Ina Rosenberg Garten (born February 2, 1948) is an American author, host of the Food Network program Barefoot Contessa, and former White House nuclear policy analyst. 







At 15, she met her future husband, Jeffrey Garten, on a trip to visit her brother at Dartmouth College. After a year of exchanging letters, they began dating.


On December 22, 1968, Rosenberg and Garten were married in Stamford. She began to dabble in cooking and ... she also acquired her pilot's license. After her husband had completed his military service, the couple journeyed to Paris,France, for a four-month camping vacation that Garten has described as the birth of her love for French cuisine. On returning to the U.S., she began to cultivate her culinary abilities by studying the volumes of Julia Child's seminal cookbook, Mastering the Art of French Cooking.Her weekly dinner party tradition began taking shape during this time.



Ina's amazing herb garden


In Washington, Garten worked in the White House and took business courses at George Washington University, eventually earning an MBA, while her husband worked in the State Department and completed his graduate studies. She climbed the political ladder to the Office of Management and Budget and was assigned the position of budget analyst, which entailed writing the nuclear energy budget and policy papers on nuclear centrifuge plants for Presidents Gerald Ford and Jimmy Carter.





Garten left her government job in 1978 after spotting an ad for a specialty food store in New York. The store was named Barefoot Contessa. "My job in Washington was intellectually exciting and stimulating but it wasn't me at all," she told The New York Times four years later.

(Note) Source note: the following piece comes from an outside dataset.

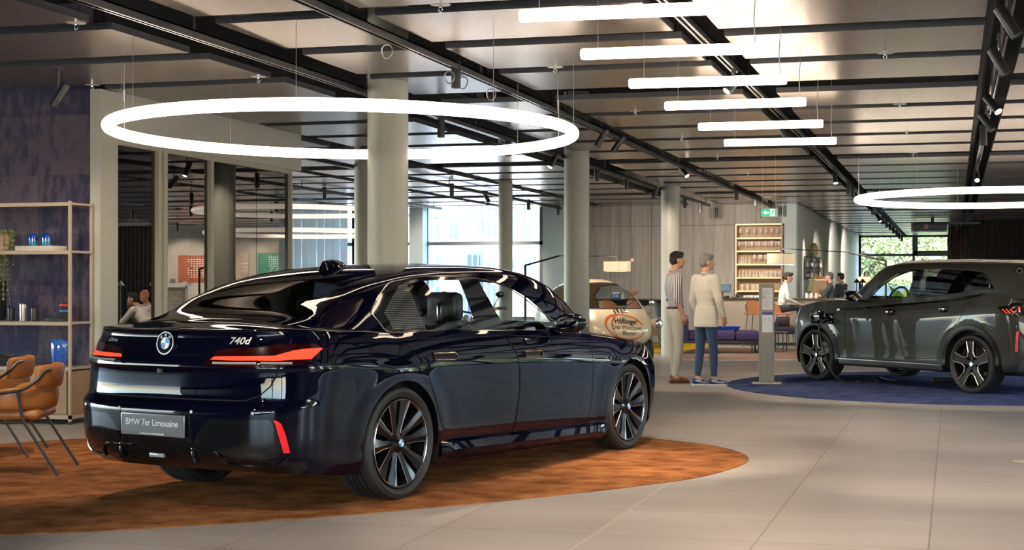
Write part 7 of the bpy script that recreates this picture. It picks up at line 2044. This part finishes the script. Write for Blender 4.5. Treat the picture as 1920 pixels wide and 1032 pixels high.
def figure(label, loc, rz, H, J, top, leg, shoe, hair, skin=(0.52, 0.27, 0.18), vox=0.012, look=(0, 0), jacket=False, belt=None, sleeve=1.0, hair_style='short', grp=None, hide_legs=False, palm=None, curl=0.45, bare_ankle=False):
    t = None
    s = H / 1.80
    j = dict(pel=(0, 0, .95), wai=(0, 0, 1.10), che=(0, 0, 1.30), nec=(-.015, 0, 1.50), hea=(0.025, 0, 1.665),
             hR=(0, -.09, .93), hL=(0, .09, .93), kR=(.01, -.10, .51), kL=(.01, .10, .51), aR=(-.03, -.105, .09), aL=(-.03, .105, .09),
             sR=(-.01, -.185, 1.44), sL=(-.01, .185, 1.44), eR=(-.03, -.235, 1.15), eL=(-.03, .235, 1.15), wR=(.05, -.235, .92), wL=(.05, .235, .92), fR=(1, -.1, 0), fL=(1, .1, 0))
    j.update(J)
    P = {k: Vector(v) * (s if k[0] != 'f' else 1) for k, v in j.items()}
    up = (P['nec'] - P['pel']).normalized()
    fwd = Vector((1, 0, 0)); fwd = (fwd - up * fwd.dot(up)).normalized()
    R = Matrix((fwd, up.cross(fwd), up)).transposed()
    def torso(k, long=0.0):
        g = [ell(P['pel'], .105 * s * k, .155 * s * k, .13 * s * k, R), ell(P['wai'], .098 * s * k, .142 * s * k, .14 * s * k, R), ell(mid(P['wai'], P['che'], .55), .105 * s * k, .152 * s * k, .14 * s * k, R),
             ell(P['che'], .112 * s * k, .162 * s * k, .17 * s * k, R), ell(mid(P['che'], P['nec'], .55), .085 * s * k, .165 * s * k, .085 * s * k, R), cap(P['sR'], .062 * s * k, P['sL'], .062 * s * k)]
        if long: g += [sheet_cyl([(P['pel'].z + z_, .118 * s * k * m_, .166 * s * k * m_) for z_, m_ in ((-long - .06, 1.06), (-long, 1.05), (0, 1.02), (.12, .92))], P['pel'])]
        return g
    def arm(S_, k, frac=1.0):
        a, e, w = P['s' + S_], P['e' + S_], P['w' + S_]
        g = [cap(a, .058 * s * k, e, .044 * s * k)]
        if frac > 0: g.append(cap(e, .044 * s * k, mid(e, w, frac), (.044 - .014 * frac) * s * k))
        return g
    def legs(k, frac=1.0):
        g = []
        for S_ in 'RL':
            h, kn, a = P['h' + S_], P['k' + S_], P['a' + S_]
            g += [cap(h, .092 * s * k, kn, .060 * s * k), cap(kn, .060 * s * k, mid(kn, a, .35), .057 * s * k), cap(mid(kn, a, .35), .057 * s * k, mid(kn, a, frac), (.050 - .012 * frac) * s * (k if k == 1 else k * 1.12))]
        return g + [ell(P['pel'] - up * .01, .112 * s * k, .158 * s * k, .13 * s * k, R)]
    # body: head with brow, nose, jaw, ears, neck, torso, limbs, hands
    hc = P['hea']; lz, ly = look
    HR = Matrix.Rotation(lz, 3, 'Z') @ Matrix.Rotation(ly, 3, 'Y')
    hp = lambda x, y, z: hc + HR @ (Vector((x, y, z)) * s)
    hd = [ell(hp(-.012, 0, .03), .094 * s, .074 * s, .088 * s, HR), ell(hp(.018, 0, -.03), .070 * s, .060 * s, .085 * s, HR), ell(hp(.045, 0, -.075), .036 * s, .036 * s, .030 * s, HR), cap(hp(.076, 0, .012), .010 * s, hp(.098, 0, -.022), .014 * s, 8),
          cap(hp(.072, -.03, .030), .010 * s, hp(.072, .03, .030), .010 * s, 8), cap(hp(.075, -.018, -.058), .009 * s, hp(.075, .018, -.058), .009 * s, 8), ell(hp(-.012, -.074, -.01), .020 * s, .009 * s, .032 * s, HR), ell(hp(-.012, .074, -.01), .020 * s, .009 * s, .032 * s, HR),
          cap(hp(-.02, 0, -.06), .052 * s, P['nec'], .056 * s), cap(P['nec'], .056 * s, mid(P['nec'], P['che'], .4), .075 * s)]
    body = hd + torso(.90) + arm('R', .86) + arm('L', .86) + legs(.86)
    for S_, sd in (('R', 1), ('L', -1)):
        d = (P['w' + S_] - P['e' + S_]).normalized()
        dd = Vector(j['d' + S_]) if 'd' + S_ in j else d
        pn = Vector(palm[S_]) if palm and S_ in palm else Vector((0, 1 if S_ == 'R' else -1, 0))
        body += hand(P['w' + S_], dd, pn, s, curl, sd)
        if not hide_legs: body.append(cap(P['a' + S_] - Vector((0, 0, .02)), .042 * s, P['a' + S_] + Vector(j['f' + S_]).normalized() * .12 * s - Vector((0, 0, .055 * s)), .030 * s))
    M_sk = mat('skin_%d' % int(skin[0] * 100), skin, 0.55)
    b = remesh('person', join(*body), M_sk, min(vox, 0.008), None, 3)
    b.location = loc; b.rotation_euler = (0, 0, rz)
    tag(b, label, 'person', grp)
    ew, ed, lp = face_mats()
    for sy in (-1, 1):
        obj('eye', xf(ball(0, 0, 0, .012 * s, .015 * s, .010 * s, 10, 6), Matrix.Translation(hp(.066, sy * .028, .010))), ew, b); obj('pupil', xf(ball(0, 0, 0, .005 * s, .007 * s, .007 * s, 8, 6), Matrix.Translation(hp(.075, sy * .029, .010))), ed, b)
    obj('mouth', tube([hp(.080, -.022, -.058), hp(.0865, 0, -.057), hp(.080, .022, -.058)], .0045 * s, 6), lp, b)
    # hair
    if hair:
        hs = [ell(hp(-.020, 0, .050), .098 * s, .080 * s, .078 * s, HR), ell(hp(-.050, 0, .0), .066 * s, .077 * s, .072 * s, HR), ell(hp(.035, 0, .092), .05 * s, .062 * s, .030 * s, HR)]
        if hair_style == 'side': hs = [ell(hp(-.050, 0, -.01), .060 * s, .078 * s, .05 * s, HR)]
        if hair_style == 'quiff': hs += [ell(hp(.045, 0, .100), .052 * s, .060 * s, .036 * s, HR)]
        remesh('hair', join(*hs), mat('hair_%d_%d' % (int(hair[0] * 1000), int(hair[2] * 1000)), hair, 0.7, bump=(160, 0.6)), 0.009, b, 2)
    # clothes
    sh = torso(1.04 if not jacket else 1.12, .10 if jacket else 0.0) + arm('R', 1.08 if not jacket else 1.3, sleeve) + arm('L', 1.08 if not jacket else 1.3, sleeve)
    remesh('jacket' if jacket else 'shirt', join(*sh), top, vox, b)
    cg = [tuple(P['nec'] + Vector((.0 + .057 * s * math.cos(a), .057 * s * math.sin(a), (.012 + .014 * -math.cos(a)) * s))) for a in [2 * PI * k / 20 for k in range(20)]]
    obj('collar', tube(cg, .011 * s, 8, closed=True), top if not jacket else mat('pale_blue_shirt', (0.45, 0.52, 0.62), 0.7), b)
    if sleeve < .5:
        for S_ in 'RL':
            e, w = P['e' + S_], P['w' + S_]
            obj('cuff', cap(mid(e, w, sleeve), .049 * s, mid(e, w, sleeve + .10), .047 * s), top, b, 60)
    if not hide_legs:
        remesh('trousers', join(*legs(1.06, .93 if not bare_ankle else .86)), leg, vox, b)
        for S_ in 'RL':
            a, f = P['a' + S_], Vector(j['f' + S_]).normalized()
            sd = Vector((-f.y, f.x, 0))
            z0 = a.z - .09 * s
            g = [cap(a + Vector((0, 0, -.035 * s)) - f * .035 * s, .046 * s, a + Vector((0, 0, -.045 * s)) + f * .07 * s, .044 * s), cap(a + Vector((0, 0, -.05 * s)) + f * .06 * s, .044 * s, a + Vector((0, 0, -.058 * s)) + f * .165 * s, .031 * s)]
            so_ = remesh('shoe', join(*g), shoe, 0.010, b, 3)
            for v in so_.data.vertices:
                if v.co.z < z0 + 0.012 * s: v.co.z = z0 + 0.012 * s
            out = [a + f * (l * s) + sd * (w_ * s) for l, w_ in ((-.085, 0), (-.07, .034), (0, .040), (.08, .047), (.16, .036), (.20, 0), (.16, -.036), (.08, -.047), (0, -.040), (-.07, -.034))]
            obj('sole', prism([(p.x, p.y) for p in smooth_loop([(p.x, p.y, 0) for p in out], 4)], z0, z0 + .022 * s), mat('sole_white', (0.6, 0.58, 0.55), 0.6) if bare_ankle else mat('sole_brown', (0.07, 0.03, 0.015), 0.6), so_)
            if bare_ankle: obj('side_stripe', tube([a + f * .14 * s + sd * -.038 * s + Vector((0, 0, -.05 * s)), a + f * .05 * s + sd * -.047 * s + Vector((0, 0, -.045 * s)), a + f * -.05 * s + sd * -.044 * s + Vector((0, 0, -.02 * s))], .008 * s, 6), mat('stripe_white', (0.62, 0.62, 0.62), 0.5), so_)
    if belt:
        obj('belt', tube([tuple(P['pel'] + R @ (Vector((.098 * math.cos(a), .147 * math.sin(a), .075)) * s)) for a in [2 * PI * k / 28 for k in range(28)]], .016 * s, 8, closed=True), mat('belt_leather', (0.06, 0.025, 0.012), 0.5), b)
    return b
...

After the success of The Barefoot Contessa Cookbook and Barefoot Contessa Parties!, Garten was approached by Food Network with an offer to host her own television cooking show... Garten was reportedly awarded the most lucrative contract for a culinary author to date, signing a multimillion dollar deal for multiple books. She has also been approached several times to develop her own magazine, line of furniture, set of cookware, and chain of boutiques , but has declined these offers, stating she has no interest in further complicating her life. Between 2004 and 2005, Barefoot in Paris sold almost 400,000 copies and rose to number eleven on the New York Times bestseller list.



Ina's simple kitchen


Garten is known to guard her private life closely, and declines to take part in Food Network charities and activities. Her husband, Jeffrey Garten, went on to become the Undersecretary of Commerce for International Trade and dean of the Yale School of Management. He is now the Juan Trippe Professor in the Practice of International Trade, Finance, and Business at Yale. He can also frequently be seen on her cooking show, assisting his wife with simple tasks or sampling the dishes she has created. They divide their time between Manhattan, East Hampton, and Paris.






"You can be miserable before you have a cookie and you can be miserable after you eat a cookie but you can't be miserable while you are eating a cookie."